3. A power liftgate assembly as set forth in claim 2 including a drive nut threadingly engaged with said lead screw for moving therealong when said lead screw is rotating, said drive nut engagable with said articulated bracket to force the liftgate between the open and closed positions.

4. A power liftgate assembly as set forth in claim 3 including a nut switch located along said elongated bracket, said nut switch identifying a position of said drive nut.

5. A power liftgate assembly as set forth in claim 4 including a glide extending between said slide and said elongated bracket to facilitate said slide as the slide moves along said elongated bracket.

6. A power liftgate assembly as set forth in claim 5 including a control circuit that controls said motor to drive said drive nut to said nut switch after said slide reaches one of said first and second ends of said elongated bracket.

7. A power liftgate assembly for moving a liftgate between an open position and a closed position with respect to a motor vehicle having a roof, said power liftgate assembly comprising:

an elongated bracket fixedly secured to the roof of the motor vehicle, said elongated bracket extending between first and second ends;

a motor fixedly secured to said elongated bracket, said motor generating a force;

a slide operatively engaged with said motor for moving along said elongated bracket;

an articulated bracket connected to said slide for moving with said slide, said articulated bracket including a slot extending therealong providing lost motion between said articulated bracket and said slide allowing manual operation of the liftgate;

a drive unit operatively connected with said motor for receiving said force thereof and for moving said slide along said elongated bracket; and

an arcuate bracket extending between said articulated bracket and the liftgate for receiving movement of said articulated bracket and moving the liftgate in response thereto upon energizing said motor.

8. A power liftgate assembly as set forth in claim 7 including a lead screw operatively connected between said motor and said drive unit for translating rotational motion of said motor into an axial motion of said drive unit.

9. A power liftgate assembly as set forth in claim 8 wherein said drive unit includes a drive nut threadingly engaged with said lead screw.

10. A power liftgate assembly as set forth in claim 9 including a nut switch located along said elongated bracket, said nut switch identifying a position of said drive nut.
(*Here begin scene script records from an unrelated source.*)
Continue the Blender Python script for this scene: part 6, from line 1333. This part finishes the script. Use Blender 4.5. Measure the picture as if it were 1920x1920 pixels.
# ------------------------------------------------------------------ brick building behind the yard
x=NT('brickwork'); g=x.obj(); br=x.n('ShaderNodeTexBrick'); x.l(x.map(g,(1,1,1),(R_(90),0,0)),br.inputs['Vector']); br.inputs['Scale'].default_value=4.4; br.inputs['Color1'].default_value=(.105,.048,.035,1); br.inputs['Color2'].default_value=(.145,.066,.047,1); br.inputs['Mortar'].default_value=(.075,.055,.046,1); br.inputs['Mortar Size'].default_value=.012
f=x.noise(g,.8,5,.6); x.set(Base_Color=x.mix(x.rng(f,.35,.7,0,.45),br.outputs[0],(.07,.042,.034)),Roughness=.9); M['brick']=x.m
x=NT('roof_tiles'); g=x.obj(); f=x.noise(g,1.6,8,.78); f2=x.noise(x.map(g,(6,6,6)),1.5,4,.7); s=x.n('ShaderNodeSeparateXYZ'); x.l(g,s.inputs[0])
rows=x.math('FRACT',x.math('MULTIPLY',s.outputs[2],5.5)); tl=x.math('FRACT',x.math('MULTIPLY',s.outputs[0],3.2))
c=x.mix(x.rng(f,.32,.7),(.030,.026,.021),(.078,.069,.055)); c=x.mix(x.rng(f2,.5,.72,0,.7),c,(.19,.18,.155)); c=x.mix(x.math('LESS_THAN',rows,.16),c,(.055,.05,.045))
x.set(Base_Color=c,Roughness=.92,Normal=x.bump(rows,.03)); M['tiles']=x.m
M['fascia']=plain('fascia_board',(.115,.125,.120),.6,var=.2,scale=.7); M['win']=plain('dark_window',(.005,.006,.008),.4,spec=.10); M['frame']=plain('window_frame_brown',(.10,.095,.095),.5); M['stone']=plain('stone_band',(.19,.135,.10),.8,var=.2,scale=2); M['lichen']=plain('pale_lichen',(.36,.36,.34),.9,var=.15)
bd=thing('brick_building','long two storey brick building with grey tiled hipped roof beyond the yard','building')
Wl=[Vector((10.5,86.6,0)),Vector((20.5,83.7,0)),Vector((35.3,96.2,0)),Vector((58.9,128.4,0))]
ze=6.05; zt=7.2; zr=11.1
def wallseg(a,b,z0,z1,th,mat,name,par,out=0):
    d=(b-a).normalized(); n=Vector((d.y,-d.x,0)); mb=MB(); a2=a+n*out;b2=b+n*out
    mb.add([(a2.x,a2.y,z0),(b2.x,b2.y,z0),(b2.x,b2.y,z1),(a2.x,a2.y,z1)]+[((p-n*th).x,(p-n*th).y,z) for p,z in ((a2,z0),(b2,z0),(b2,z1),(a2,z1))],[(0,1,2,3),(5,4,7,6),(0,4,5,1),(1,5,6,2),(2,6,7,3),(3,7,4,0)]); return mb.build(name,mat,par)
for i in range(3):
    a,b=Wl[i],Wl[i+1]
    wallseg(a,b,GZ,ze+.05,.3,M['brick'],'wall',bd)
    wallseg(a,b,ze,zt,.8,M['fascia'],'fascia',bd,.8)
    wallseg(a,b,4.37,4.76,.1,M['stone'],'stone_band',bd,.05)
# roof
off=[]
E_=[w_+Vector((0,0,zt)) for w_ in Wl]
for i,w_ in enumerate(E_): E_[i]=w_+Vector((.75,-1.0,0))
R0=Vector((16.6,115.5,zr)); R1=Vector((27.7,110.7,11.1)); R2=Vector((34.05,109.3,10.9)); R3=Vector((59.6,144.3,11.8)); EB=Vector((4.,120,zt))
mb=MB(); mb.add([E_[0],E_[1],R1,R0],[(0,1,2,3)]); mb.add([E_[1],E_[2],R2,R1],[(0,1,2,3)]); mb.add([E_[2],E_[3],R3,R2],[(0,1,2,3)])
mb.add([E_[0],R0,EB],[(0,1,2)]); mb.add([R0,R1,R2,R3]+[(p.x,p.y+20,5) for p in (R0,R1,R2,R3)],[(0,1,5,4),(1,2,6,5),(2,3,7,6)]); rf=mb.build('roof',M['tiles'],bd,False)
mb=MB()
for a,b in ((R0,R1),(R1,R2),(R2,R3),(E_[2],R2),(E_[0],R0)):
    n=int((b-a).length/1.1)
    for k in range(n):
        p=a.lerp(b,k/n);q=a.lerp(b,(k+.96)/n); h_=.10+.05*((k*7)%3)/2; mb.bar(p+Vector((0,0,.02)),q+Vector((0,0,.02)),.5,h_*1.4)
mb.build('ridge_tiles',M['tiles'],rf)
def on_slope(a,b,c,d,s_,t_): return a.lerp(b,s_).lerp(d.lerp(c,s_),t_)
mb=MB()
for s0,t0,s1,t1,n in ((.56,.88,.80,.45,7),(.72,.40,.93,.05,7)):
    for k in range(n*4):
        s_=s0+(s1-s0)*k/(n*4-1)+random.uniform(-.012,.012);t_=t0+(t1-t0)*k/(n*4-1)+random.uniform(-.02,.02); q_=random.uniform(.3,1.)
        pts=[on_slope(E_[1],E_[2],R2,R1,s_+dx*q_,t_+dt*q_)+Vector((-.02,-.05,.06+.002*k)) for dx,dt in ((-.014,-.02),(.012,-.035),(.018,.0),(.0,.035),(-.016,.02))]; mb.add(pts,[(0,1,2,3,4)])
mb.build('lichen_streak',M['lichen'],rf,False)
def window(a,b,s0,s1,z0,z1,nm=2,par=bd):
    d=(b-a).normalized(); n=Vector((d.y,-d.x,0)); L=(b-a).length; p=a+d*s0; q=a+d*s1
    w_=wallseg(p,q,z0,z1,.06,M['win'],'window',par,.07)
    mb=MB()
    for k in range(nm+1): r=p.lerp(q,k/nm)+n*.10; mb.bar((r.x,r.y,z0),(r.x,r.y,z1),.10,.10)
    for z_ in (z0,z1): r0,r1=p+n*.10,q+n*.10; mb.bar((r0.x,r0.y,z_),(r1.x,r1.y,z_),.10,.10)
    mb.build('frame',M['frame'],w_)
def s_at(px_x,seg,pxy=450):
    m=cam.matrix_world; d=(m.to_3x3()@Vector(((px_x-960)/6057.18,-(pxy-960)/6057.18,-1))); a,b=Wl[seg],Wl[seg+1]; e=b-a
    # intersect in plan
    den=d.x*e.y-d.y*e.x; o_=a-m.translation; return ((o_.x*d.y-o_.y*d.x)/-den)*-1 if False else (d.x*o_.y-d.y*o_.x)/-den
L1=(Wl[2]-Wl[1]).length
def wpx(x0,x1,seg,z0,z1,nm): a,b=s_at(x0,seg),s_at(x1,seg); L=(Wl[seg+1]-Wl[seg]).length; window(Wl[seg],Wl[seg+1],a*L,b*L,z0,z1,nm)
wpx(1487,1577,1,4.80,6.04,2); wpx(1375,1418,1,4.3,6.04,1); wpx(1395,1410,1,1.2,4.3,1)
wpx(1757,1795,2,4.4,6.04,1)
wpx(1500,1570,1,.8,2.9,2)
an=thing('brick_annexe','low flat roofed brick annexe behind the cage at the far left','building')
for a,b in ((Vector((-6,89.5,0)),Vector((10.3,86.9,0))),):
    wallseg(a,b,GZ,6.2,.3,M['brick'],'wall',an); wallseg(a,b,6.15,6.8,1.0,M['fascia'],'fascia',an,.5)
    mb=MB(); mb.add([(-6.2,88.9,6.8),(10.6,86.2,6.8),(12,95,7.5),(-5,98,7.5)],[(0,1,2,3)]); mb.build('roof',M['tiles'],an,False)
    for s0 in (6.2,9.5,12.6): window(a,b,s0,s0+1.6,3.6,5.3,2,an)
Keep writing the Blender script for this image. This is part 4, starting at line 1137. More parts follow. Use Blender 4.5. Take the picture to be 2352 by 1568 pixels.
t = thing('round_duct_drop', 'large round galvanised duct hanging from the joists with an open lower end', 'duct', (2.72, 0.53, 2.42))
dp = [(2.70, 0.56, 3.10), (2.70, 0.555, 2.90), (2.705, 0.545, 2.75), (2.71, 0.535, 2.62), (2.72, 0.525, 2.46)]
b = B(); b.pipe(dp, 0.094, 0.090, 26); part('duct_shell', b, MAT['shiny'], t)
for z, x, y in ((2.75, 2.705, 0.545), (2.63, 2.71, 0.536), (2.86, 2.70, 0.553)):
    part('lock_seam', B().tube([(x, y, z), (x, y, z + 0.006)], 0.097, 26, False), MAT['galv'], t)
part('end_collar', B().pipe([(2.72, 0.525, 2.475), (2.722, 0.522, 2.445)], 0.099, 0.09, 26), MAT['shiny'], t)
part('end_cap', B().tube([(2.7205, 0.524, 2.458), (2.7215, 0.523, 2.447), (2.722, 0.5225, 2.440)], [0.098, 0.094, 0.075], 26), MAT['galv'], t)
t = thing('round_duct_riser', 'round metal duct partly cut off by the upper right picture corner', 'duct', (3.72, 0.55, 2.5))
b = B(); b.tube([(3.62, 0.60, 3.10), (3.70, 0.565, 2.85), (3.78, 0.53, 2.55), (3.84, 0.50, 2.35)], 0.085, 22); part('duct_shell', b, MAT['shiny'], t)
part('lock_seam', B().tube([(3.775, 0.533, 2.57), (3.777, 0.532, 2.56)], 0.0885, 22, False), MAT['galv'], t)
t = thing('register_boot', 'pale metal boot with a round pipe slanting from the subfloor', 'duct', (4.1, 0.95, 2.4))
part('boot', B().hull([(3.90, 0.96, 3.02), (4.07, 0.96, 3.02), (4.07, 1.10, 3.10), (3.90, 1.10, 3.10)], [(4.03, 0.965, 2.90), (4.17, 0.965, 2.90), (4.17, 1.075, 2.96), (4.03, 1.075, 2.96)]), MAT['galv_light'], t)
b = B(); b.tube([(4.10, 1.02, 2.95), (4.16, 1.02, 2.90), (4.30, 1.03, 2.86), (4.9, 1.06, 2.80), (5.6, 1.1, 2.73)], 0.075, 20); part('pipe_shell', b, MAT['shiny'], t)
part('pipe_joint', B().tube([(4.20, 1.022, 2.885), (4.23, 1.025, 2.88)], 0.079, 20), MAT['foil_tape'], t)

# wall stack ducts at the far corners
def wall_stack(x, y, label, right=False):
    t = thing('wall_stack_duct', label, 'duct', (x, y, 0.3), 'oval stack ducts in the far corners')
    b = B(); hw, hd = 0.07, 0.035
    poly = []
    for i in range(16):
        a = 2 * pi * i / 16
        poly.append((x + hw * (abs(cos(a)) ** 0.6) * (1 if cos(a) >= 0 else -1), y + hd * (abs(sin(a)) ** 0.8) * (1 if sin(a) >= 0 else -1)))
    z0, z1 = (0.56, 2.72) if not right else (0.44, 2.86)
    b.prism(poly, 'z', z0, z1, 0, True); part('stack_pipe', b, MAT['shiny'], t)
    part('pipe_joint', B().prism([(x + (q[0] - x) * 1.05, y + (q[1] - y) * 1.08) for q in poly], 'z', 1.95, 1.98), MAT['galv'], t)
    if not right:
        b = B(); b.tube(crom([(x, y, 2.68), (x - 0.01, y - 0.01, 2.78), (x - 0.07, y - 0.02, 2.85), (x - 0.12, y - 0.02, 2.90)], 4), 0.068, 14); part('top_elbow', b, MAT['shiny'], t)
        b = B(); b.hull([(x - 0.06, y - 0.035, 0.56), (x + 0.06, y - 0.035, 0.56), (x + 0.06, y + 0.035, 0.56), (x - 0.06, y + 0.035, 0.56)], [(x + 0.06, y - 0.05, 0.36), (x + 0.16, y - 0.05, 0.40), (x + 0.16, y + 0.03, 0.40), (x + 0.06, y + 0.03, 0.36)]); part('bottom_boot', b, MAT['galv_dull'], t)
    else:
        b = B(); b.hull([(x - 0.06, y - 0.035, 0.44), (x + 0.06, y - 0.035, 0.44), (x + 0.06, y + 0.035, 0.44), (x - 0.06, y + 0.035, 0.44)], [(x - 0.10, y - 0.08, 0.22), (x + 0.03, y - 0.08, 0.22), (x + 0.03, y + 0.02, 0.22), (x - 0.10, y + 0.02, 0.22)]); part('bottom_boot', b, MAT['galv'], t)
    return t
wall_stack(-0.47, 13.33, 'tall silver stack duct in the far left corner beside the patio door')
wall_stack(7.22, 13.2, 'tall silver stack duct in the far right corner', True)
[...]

11. A power liftgate assembly as set forth in claim 10 including a glide extending between said slide and said elongated bracket to facilitate said slide as the slide moves along said elongated bracket.

12. A power liftgate assembly as set forth in claim 11 including a control circuit that controls said motor to drive said drive nut to said nut switch after said slide reaches one of said first and second ends of said elongated bracket.

13. A method for operating a power liftgate assembly for a liftgate of a motor vehicle including a motor, a lead screw driven thereby, a drive nut, a nut switch, an elongated bracket having first and second ends, an articulated bracket having a slot and an arcuate bracket, the method comprising the steps of:

energizing the motor to generate a rotational force in one direction;

rotating the lead screw;

moving the drive nut axially along the lead screw in response to the lead screw rotating;

moving the articulated bracket and the arcuate bracket to force the liftgate to move using the drive nut;

identifying when the drive nut reaches one of the first and second ends of the elongated bracket;

reversing the motor to generate a rotational force in an opposite direction to move the drive nut away from the one of the first and second ends; and

stopping the drive nut at a position along the lead screw adjacent the nut switch.

14. A method as set forth in claim 13 including the step of moving the drive nut through the slot in the articulated bracket during the step of reversing the motor.

15. A method as set forth in claim 14 including the step of continuing to energize the motor to generate the rotational force in the opposite direction driving the drive nut past the nut switch when the liftgate is to be moved to another position.